Acıgöl Tatlarin Yeraltı Şehri
Acıgöl Tatlarin Yeraltı Şehri, Nevşehir’in Acıgöl ilçesinin 10 kilometre kuzeyinde, Tatlarin kasabasının Kale tepesinde yer almaktadır. Bu şehir 1975 yılında keşfedilmiş olup üç farklı girişi bulunmaktadır ve özellikle freskleriyle ünlüdür. 1991 yılında ziyarete açılan Acıgöl Tatlarin Yeraltı Şehri, oldukça geniş alanlara yayılmış olmasına rağmen henüz temizlenememiş yeraltı şehirlerinden biridir. Şu ana kadar yalnızca iki katı gezilebilmiş olan bu yeraltı şehrinin diğerlerinden farklı bir özelliği ise tuvaletlerin bulunmasıdır.
Ağırnas Yeraltı Şehri
Ağırnas Yeraltı Şehri, Kayseri’nin Melikgazi ilçesine bağlı Ağırnas Mahallesinde konumlanmıştır. Bu yeraltı şehri, ünlü Mimar Sinan’ın doğduğu yer olarak da bilinen Ağırnas’ın tarihine 3 bin yıl öncesine kadar uzanmaktadır. Aşağı Pınar Mevkiinde bulunan bu yeraltı şehrinin tam inşa tarihi ve yapım amacı kesin olarak belirlenememiştir.
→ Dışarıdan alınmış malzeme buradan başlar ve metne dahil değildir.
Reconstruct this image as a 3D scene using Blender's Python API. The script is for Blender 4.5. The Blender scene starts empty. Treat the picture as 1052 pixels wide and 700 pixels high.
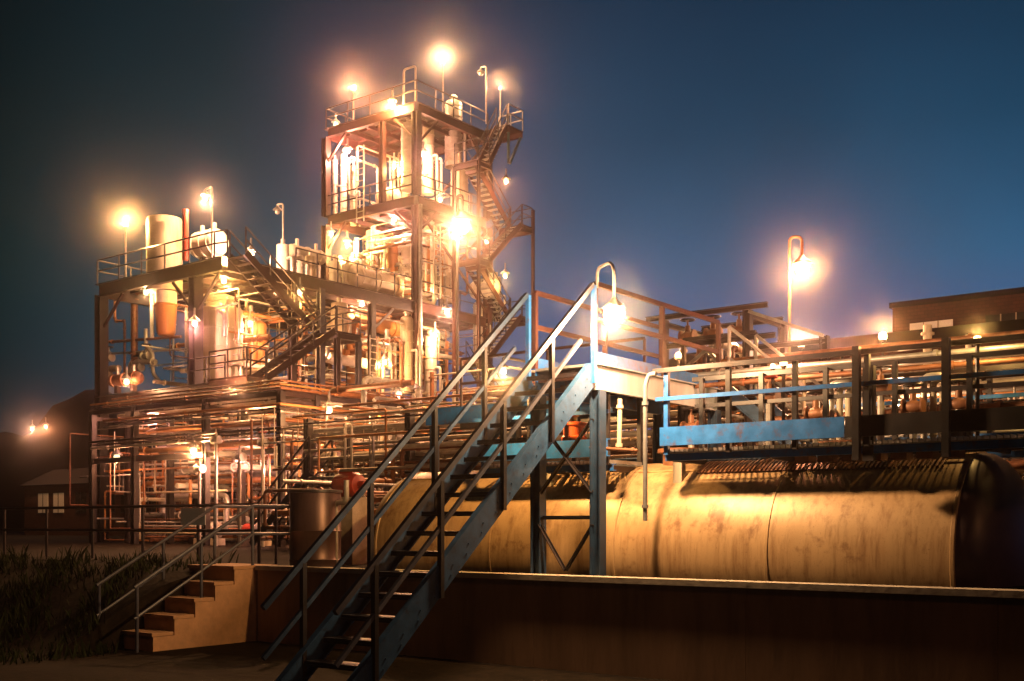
import bpy, math, random
from mathutils import Vector, Matrix
R = math.radians
SC = bpy.context.scene
COL = SC.collection
rnd = random.Random(7)

# ---------------------------------------------------------------- camera
CAMZ, FPX, HOR = 1.5, 1155.0, 539.0          # eye height, focal length in photo pixels, horizon row
cam_d = bpy.data.cameras.new("Camera"); cam = bpy.data.objects.new("Camera", cam_d); COL.objects.link(cam)
cam.location = (0, 0, CAMZ); cam.rotation_euler = (R(90), 0, 0)
cam_d.sensor_width = 36; cam_d.lens = FPX/1052*36; cam_d.shift_y = (HOR-350)/1052
cam_d.clip_start = .1; cam_d.clip_end = 3000
SC.camera = cam
# ---------------------------------------------------------------- sky
W_ = bpy.data.worlds.new("World"); SC.world = W_; W_.use_nodes = True
def sky():
    nt = W_.node_tree; N = nt.nodes; L = nt.links; N.clear()
    out = N.new('ShaderNodeOutputWorld'); bg = N.new('ShaderNodeBackground')
    tc = N.new('ShaderNodeTexCoord'); sp = N.new('ShaderNodeSeparateXYZ'); L.new(tc.outputs['Generated'], sp.inputs[0])
    rp = N.new('ShaderNodeValToRGB'); L.new(sp.outputs['Z'], rp.inputs[0])
    e = rp.color_ramp.elements
    e[0].position = 0.0; e[0].color = (.105, .105, .25, 1)
    e[1].position = .62; e[1].color = (.004, .014, .032, 1)
    for p, c in ((.12, (.062, .095, .215, 1)), (.22, (.024, .088, .175, 1)), (.32, (.010, .048, .098, 1)), (.42, (.006, .026, .056, 1))):
        x = e.new(p); x.color = c
    az = N.new('ShaderNodeMapRange'); L.new(sp.outputs['X'], az.inputs[0])
    az.inputs[1].default_value = -.44; az.inputs[2].default_value = -.02; az.inputs[3].default_value = .0; az.inputs[4].default_value = 1
    tint = N.new('ShaderNodeValToRGB'); L.new(az.outputs[0], tint.inputs[0])
    t = tint.color_ramp.elements
    t[0].color = (.02, .075, .03, 1); t[1].color = (1, 1, 1, 1)
    x = t.new(.5); x.color = (.25, .52, .36, 1)
    mul = N.new('ShaderNodeMix'); mul.data_type = 'RGBA'; mul.blend_type = 'MULTIPLY'; mul.inputs[0].default_value = 1
    L.new(rp.outputs[0], mul.inputs[6]); L.new(tint.outputs[0], mul.inputs[7])
    nz = N.new('ShaderNodeTexNoise'); nz.inputs['Scale'].default_value = 3.0; nz.inputs['Detail'].default_value = 5; L.new(tc.outputs['Generated'], nz.inputs[0])
    mr = N.new('ShaderNodeMapRange'); L.new(nz.outputs[0], mr.inputs[0]); mr.inputs[3].default_value = .55; mr.inputs[4].default_value = 1.45
    m2 = N.new('ShaderNodeMix'); m2.data_type = 'RGBA'; m2.blend_type = 'MULTIPLY'; m2.inputs[0].default_value = 1
    L.new(mul.outputs[2], m2.inputs[6]); L.new(mr.outputs[0], m2.inputs[7])
    bk = N.new('ShaderNodeMapRange'); L.new(sp.outputs['Y'], bk.inputs[0])     # the last light stands ahead; the sky behind is night
    bk.inputs[1].default_value = .1; bk.inputs[2].default_value = .72; bk.inputs[3].default_value = .10; bk.inputs[4].default_value = 1
    m3 = N.new('ShaderNodeMix'); m3.data_type = 'RGBA'; m3.blend_type = 'MULTIPLY'; m3.inputs[0].default_value = 1
    L.new(m2.outputs[2], m3.inputs[6]); L.new(bk.outputs[0], m3.inputs[7]); m2 = m3
    st = N.new('ShaderNodeTexSky'); st.sky_type = 'NISHITA'; st.sun_disc = False; st.sun_elevation = R(-4); st.sun_rotation = R(150)
    ad = N.new('ShaderNodeMix'); ad.data_type = 'RGBA'; ad.blend_type = 'ADD'; ad.inputs[0].default_value = .05
    L.new(m2.outputs[2], ad.inputs[6]); L.new(st.outputs[0], ad.inputs[7])
    L.new(ad.outputs[2], bg.inputs[0]); bg.inputs[1].default_value = 1.15
    L.new(bg.outputs[0], out.inputs[0])
sky()
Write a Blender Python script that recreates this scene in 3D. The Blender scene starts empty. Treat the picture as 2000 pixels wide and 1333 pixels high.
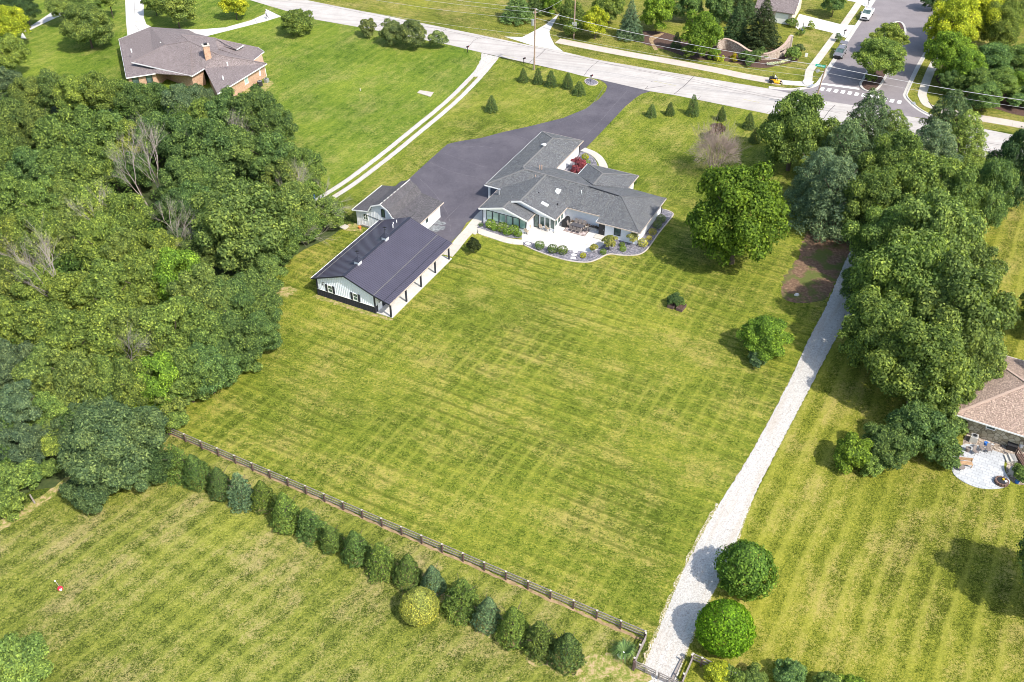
import bpy, bmesh, math, random
import numpy as np
from mathutils import Vector, Matrix
from mathutils.geometry import tessellate_polygon

# ------------------------------------------------------------------ camera, sky, sun, exposure
SC = bpy.context.scene
COL = SC.collection
F, PITCH, HC = 1900.0, math.radians(38.5), 78.0
cd = bpy.data.cameras.new("camera"); cam = bpy.data.objects.new("camera", cd); COL.objects.link(cam)
cd.sensor_width = 36.0; cd.lens = 36.0 * F / 2000.0; cd.clip_start = 0.5; cd.clip_end = 3000
cam.location = (0, 0, HC); cam.rotation_euler = (math.radians(90) - PITCH, 0, 0)
SC.camera = cam
SUN_AZ, SUN_EL = math.radians(-46), math.radians(49)      # direction towards the sun, from +X counter-clockwise
wd = bpy.data.worlds.new("World"); SC.world = wd; wd.use_nodes = True
wn = wd.node_tree; bg = wn.nodes["Background"]
sky = wn.nodes.new("ShaderNodeTexSky"); sky.sky_type = 'NISHITA'; sky.sun_disc = False
sky.sun_elevation = SUN_EL; sky.sun_rotation = math.pi / 2 - SUN_AZ
sky.air_density = 1.3; sky.dust_density = 2.0
wn.links.new(sky.outputs[0], bg.inputs[0]); bg.inputs[1].default_value = 0.15
sd = bpy.data.lights.new("sun", 'SUN'); sd.energy = 3.6; sd.angle = math.radians(0.9); sd.color = (1, .95, .86)
sun = bpy.data.objects.new("sun", sd); COL.objects.link(sun)
sv = Vector((math.cos(SUN_EL) * math.cos(SUN_AZ), math.cos(SUN_EL) * math.sin(SUN_AZ), math.sin(SUN_EL)))
sun.rotation_euler = sv.to_track_quat('Z', 'Y').to_euler(); sun.location = (30, 20, 120)
SC.view_settings.view_transform = 'Standard'; SC.view_settings.look = 'None'
SC.view_settings.exposure = 0.74; SC.view_settings.gamma = 1; SC.view_settings.use_curve_mapping = False
SC.cycles.max_bounces = 6; SC.cycles.diffuse_bounces = 3; SC.cycles.glossy_bounces = 2
SC.cycles.transmission_bounces = 3; SC.cycles.transparent_max_bounces = 4
SC.cycles.use_denoising = True; SC.cycles.filter_width = 0.95

# ------------------------------------------------------------------ where things stand
FW = np.array([0, math.cos(PITCH), -math.sin(PITCH)]); UPV = np.array([0, math.sin(PITCH), math.cos(PITCH)])
def P(x, y, h=0.0):
    """the point at height h seen at (x, y) in the 2000 x 1333 photograph"""
    d = FW + (x - 1000) / F * np.array([1., 0, 0]) - (y - 666.5) / F * UPV
    t = (h - HC) / d[2]
    return Vector((d[0] * t, d[1] * t, h))
def depth(p): return float(np.dot(np.array(p) - np.array([0, 0, HC]), FW))
ANG = math.radians(-27)
UU = Vector((math.cos(ANG), math.sin(ANG), 0)); VV = Vector((-math.sin(ANG), math.cos(ANG), 0))
def W(u, v, h=0.0): return UU * u + VV * v + Vector((0, 0, h))
def PL(pts, z=0.0): return [Vector((p.x, p.y, z)) for p in (P(a, b) for a, b in pts)]

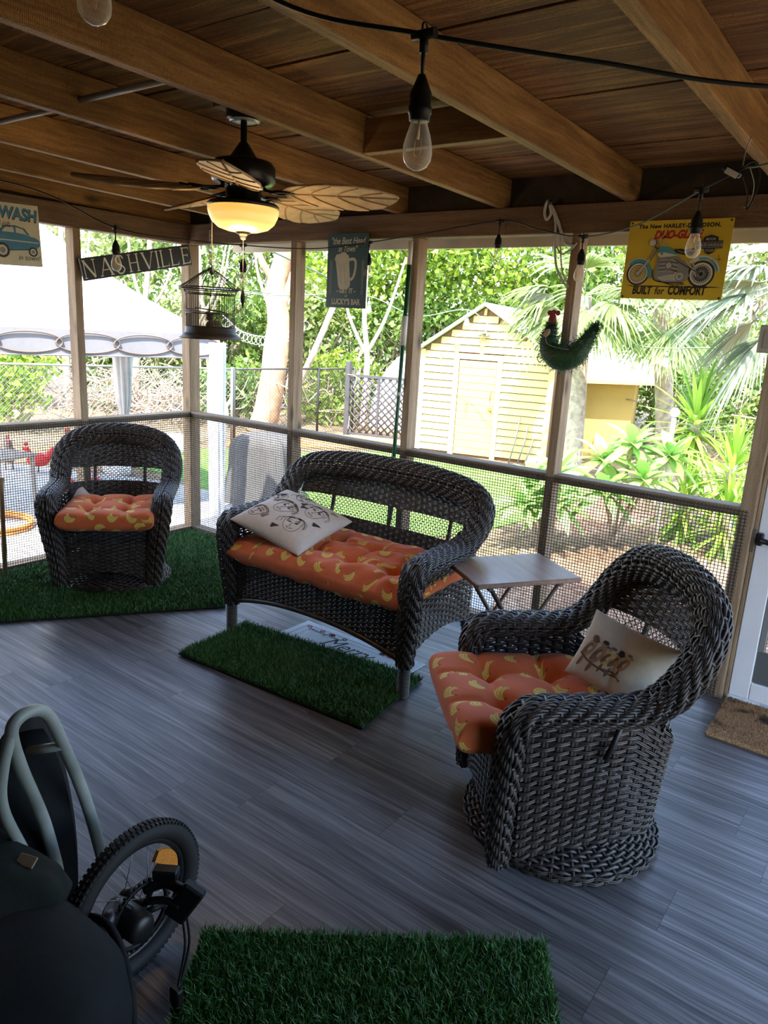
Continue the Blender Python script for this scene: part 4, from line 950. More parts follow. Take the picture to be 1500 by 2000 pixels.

Ancak, yeraltı şehrinin Kapadokya’daki benzerleri gibi Hristiyanlığın ilk dönemlerinde, bölgede yaşayan Hristiyanların gizlice ibadetlerini gerçekleştirmek amacıyla inşa edildiği düşünülmektedir. Kayseri’ye 27 km uzaklıktaki Ağırnas’a ulaşmak için Kayseri-Sivas Caddesi üzerinden her saat başı belediye otobüsleri bulunmaktadır.
Mazı yeraltı şehri
Sanatsal anlamda, arkeologlar ve sanat tarihçileri için büyük bir bilgi kaynağı olan bir şehirdir. Bu alanda, kabartmalarla taş malzemenin derin oyma tekniğinin en ilkel örnekleri bulunmaktadır. Aynı zamanda, yeraltı şehrinin tavanlarında görülen sarkıklar, tüf malzemesinden günümüze kadar ulaşan nadir örnekleri yansıtmaktadır.